Loads of Learned Lumber

Wednesday, August 6, 2008

Lisa Robertson, _The Men_

THE MOST INTRIGUING book of poetry I've read in a while, I'd say.  Is it a long poem, The Men, in five sections ("Men Deft Men," "Evening Lit the Gnat," "A Record," "Of the Vocable," and "True Speech") or a collection titled The Men, containing five poems? I incline to the former view, both because of a variety of internal unities and because I am a man, and as a man I like large projects with many distinct parts, as Robertson notes: "How boring and fascinating the men. / I do this for them with structure and bigness."  And yes, structure and bigness are the royal road to my heart as a poetry-reading man.

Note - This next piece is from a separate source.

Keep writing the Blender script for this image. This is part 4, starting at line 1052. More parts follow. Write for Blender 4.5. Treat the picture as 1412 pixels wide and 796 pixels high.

The Men reminds me in passing of Ben Marcus ("Prior and excellent head of the boy/.../ I'm ready to believe / when speech slips out of the animal's head / it seems normal") and of Mathias Svalina's Why I am White, which also plays a fantasia on a much-discussed category of identity, but I am above all reminded, of all people, of Walt Whitman and "Song of Myself."

I think this may be because of Robertson's confident and capacious first person pronoun -- "I love it exceedingly and I satisfy my judgement," "I saunter somewhere" -- and because of her catalogues -- "hydromel in wildness and hydromel in the form of the world and hydromel dripping from the face, your face, the face of the men, hydromel filling the boats in the interminable night" -- or even because of some group swimming (62).  

(Hydromel, by the way, is "a mixture of honey and water that becomes mead when fermented." I take the image to function in the poem as shorthand for the relationship between men and alcohol.)

I think The Men most reminds me of "Song of Myself" because Whitman, as a man, felt empowered to speak of all men in general, and Robertson, as a woman, feels likewise empowered to speak of all men in general, in the process noticing some points Walt did not mention:

Let the thought here be planted
That the men want to float
Just the pink tip of their
Thing touching the firmament

My god, how did she know that?  But perhaps Walt did mention this, depending on how you look at the "headland" passage in "Song of Myself."

Robertson tends to give men a break, even when a break is not really merited ("The problematic politics adorable"), but points out some necessary home truths. "They cannot resist their own honour." "Men, we are already people." As someone old enough to remember Robin  Morgan's Monster, I appreciated -- loved! -- Robertson's tone, exasperated but wanting to help if we could be bothered to listen.